Dennis F . Thompson dalam Political Ethics and Public Office (1993) menyatakan bahwa pemberian gratifikasi merupakan bagian dari pelanggaran etika. Secara etis, kebiasaan itu tidak tepat. Sebab, sebagian rakyat sedang dilanda kesulitan ekonomi. Berdasar data, jumlah orang msikin di Indonesia mencapai 17 persen di antara 220 juta penduduk Indonesia saat ini. Jumlah pengganguran 10 juta (Media Indonesia, 3/10/2006).

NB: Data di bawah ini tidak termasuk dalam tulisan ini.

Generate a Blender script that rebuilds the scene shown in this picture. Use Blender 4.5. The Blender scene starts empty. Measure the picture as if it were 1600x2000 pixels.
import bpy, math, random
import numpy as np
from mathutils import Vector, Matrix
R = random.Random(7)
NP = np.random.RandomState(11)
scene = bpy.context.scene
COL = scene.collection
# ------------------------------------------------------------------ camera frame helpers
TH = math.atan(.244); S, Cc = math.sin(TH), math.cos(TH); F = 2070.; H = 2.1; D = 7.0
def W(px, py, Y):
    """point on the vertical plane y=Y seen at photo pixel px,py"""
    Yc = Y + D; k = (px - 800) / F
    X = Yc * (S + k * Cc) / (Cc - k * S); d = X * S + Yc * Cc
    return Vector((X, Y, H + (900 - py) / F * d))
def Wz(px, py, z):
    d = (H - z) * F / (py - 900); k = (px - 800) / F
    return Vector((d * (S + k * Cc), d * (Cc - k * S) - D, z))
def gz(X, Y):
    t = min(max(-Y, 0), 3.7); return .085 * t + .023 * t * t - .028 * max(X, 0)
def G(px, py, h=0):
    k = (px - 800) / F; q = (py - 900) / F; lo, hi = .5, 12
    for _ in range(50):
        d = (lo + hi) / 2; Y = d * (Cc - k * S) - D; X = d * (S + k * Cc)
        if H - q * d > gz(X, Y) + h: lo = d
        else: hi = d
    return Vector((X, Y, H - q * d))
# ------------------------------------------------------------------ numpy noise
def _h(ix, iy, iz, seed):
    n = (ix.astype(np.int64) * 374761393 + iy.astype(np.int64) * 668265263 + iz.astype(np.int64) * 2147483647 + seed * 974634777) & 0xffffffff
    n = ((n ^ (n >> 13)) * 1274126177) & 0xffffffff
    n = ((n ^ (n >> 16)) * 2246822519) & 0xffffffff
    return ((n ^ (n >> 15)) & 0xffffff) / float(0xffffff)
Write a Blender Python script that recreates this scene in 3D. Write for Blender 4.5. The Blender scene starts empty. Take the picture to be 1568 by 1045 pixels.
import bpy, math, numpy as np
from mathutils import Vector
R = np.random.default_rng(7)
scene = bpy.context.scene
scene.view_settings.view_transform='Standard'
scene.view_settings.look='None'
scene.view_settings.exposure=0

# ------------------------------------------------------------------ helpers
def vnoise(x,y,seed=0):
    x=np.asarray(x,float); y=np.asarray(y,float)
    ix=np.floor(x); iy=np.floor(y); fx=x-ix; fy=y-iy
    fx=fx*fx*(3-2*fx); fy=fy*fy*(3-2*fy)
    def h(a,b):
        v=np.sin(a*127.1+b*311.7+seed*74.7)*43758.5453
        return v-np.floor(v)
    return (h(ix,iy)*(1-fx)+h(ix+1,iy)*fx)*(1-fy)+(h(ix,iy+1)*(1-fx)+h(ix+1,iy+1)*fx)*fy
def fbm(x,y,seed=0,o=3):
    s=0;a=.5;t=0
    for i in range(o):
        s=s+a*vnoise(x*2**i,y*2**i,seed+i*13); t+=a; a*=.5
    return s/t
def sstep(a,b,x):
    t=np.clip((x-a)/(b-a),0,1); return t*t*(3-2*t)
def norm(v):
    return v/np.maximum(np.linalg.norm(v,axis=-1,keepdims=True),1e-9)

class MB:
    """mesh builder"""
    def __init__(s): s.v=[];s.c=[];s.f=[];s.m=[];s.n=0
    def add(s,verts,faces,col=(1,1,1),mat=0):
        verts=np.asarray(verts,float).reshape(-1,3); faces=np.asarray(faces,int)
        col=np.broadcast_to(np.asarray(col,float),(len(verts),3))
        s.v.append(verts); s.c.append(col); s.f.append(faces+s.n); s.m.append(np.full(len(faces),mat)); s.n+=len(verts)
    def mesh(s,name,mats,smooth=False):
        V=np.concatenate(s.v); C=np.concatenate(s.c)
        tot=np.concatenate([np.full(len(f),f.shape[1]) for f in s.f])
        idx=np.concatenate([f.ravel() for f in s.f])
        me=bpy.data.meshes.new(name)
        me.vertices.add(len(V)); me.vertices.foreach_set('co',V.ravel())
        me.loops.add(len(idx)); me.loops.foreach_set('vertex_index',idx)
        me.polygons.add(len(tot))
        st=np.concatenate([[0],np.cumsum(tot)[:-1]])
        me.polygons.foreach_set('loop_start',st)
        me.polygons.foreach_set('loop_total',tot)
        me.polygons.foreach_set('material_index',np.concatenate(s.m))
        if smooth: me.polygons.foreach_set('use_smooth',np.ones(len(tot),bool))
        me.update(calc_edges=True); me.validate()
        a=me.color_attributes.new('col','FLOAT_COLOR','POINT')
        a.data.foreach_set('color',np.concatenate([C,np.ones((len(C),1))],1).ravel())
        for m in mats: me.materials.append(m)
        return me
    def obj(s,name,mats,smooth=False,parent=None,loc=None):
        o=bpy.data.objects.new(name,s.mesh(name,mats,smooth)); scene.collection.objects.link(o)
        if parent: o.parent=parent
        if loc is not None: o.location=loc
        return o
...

Karena itu, kini saatnya masyarakat atau pejabat negara menghentikan kebiasaan mengucapkan selamat kepada rekan kerja, pejabat pemerintah, dan penyelenggara negara dalam bentuk iklan di media cetak dan elektronik atau karangan bunga, bingkisan makanan, dan barang-barang berharga lainnya.

Bingkisan tersebut lebih baik disalurkan kepada rakyat miskin, kaum duafa, panti sosial, dan yang membutuhkan, baik dalam bentuk kebutuhan pokok, alat pendidikan, maupun biaya kesehatan dengan semangat kepedulian sosial. Dengan begitu, wibawa dan martabat pejabat negara semakin dihargai di mata publik.

Budaya Korupsi

Pengiriman bingkisan untuk pejabat negara adalah salah satu bentuk gratifikasi yang terkadang dianggap remeh. Padahal, itu sebenarnya merupakan sebuah penyimpagan kekuasaan. Sebab, secara filosofis, hal tersebut termasuk bentuk penyimpangan kecil atau korupsi kecil, seperti penyogokan, penyuapan, dan pelicin, yang dimanfaatkan untuk menjalankan mesin birokrasi pemerintahan.

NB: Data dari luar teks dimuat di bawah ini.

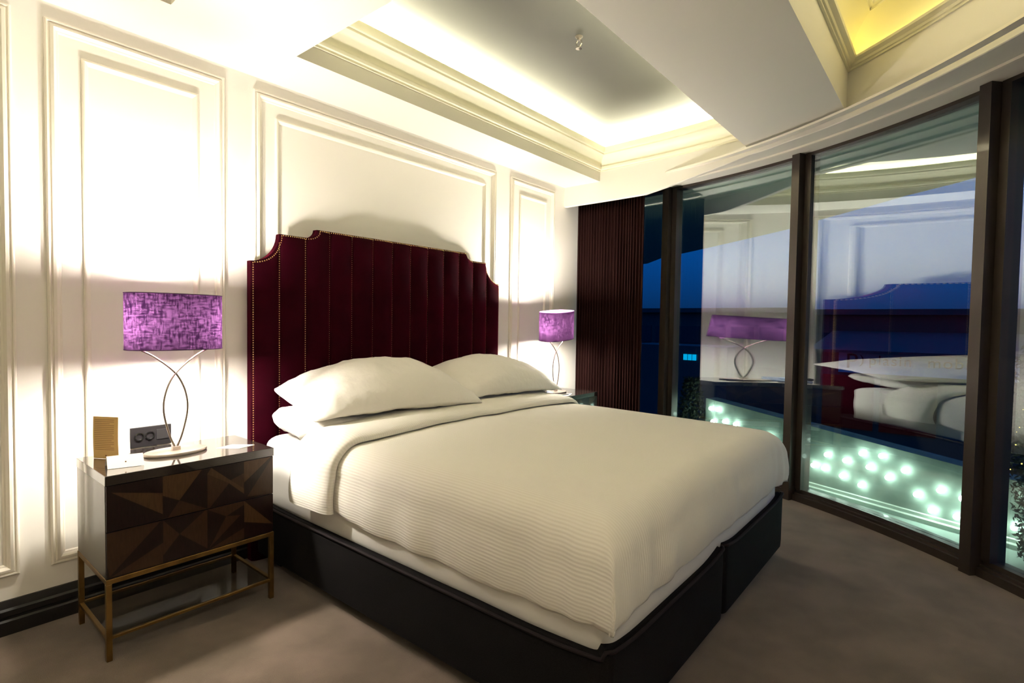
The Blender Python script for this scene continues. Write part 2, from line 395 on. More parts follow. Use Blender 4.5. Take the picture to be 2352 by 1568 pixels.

Saya khawatir, ketika terus dilanggengkan dan dibenarkan (justified), korupsi kecil itu akan merebak dan mengakar di tubuh pejabat negara. Selain itu, korupsi mengakibatkan pejabat publik menciptakan peraturan baru atau regulasi yang tidak perlu sehingga memaksa publik memberikan pelicin untuk setiap urusan.

Karena itu, gerakan antikorupsi di Indonesia harus selalu di dengungkan. Tradisi pemberian gratifikasi perlu dikikis dan diberantas hingga ke akar-akarnya karena bagian dari korupsi. Fenomena-feomena kecil seperti itu telah mengakibatkan hilangnya kepercayaan publik kepada pejabat negara.

Pelarangan penerimaan parsel itu hendaknya dianggap sebagai upaya preventif untuk mencegah menjamurnya korupsi di Indonesia. Upaya preventif tersebut bisa dilakukan dengan cara menyadarkan publik bahwa pemberian yang sudah dianggap "lazim" dan menjadi sesuatu yang biasa, secara mentalitas, bukanlah hal yang baik. Sebaliknya, itu akan menciptakan mental menjadi sang koruptor.

Upaya preventif juga bertujuan memperkuat masyarakat dengan meningkatkan sikap antikorupsi sebagai upaya memberantas korupsi dari bawah hingga ke atas. Sebab, masyarakat yang memiliki kesadaran antikorupsi itu akan menciptakan pemerintahan yang bersih (good government) dari unsur-unsur KKN. Semoga.

*Syahrul Kirom, mahasiswa Aqidah Filsafat, Fakultas Ushuluddin UIN Sunan Kalijaga Jogjakarta.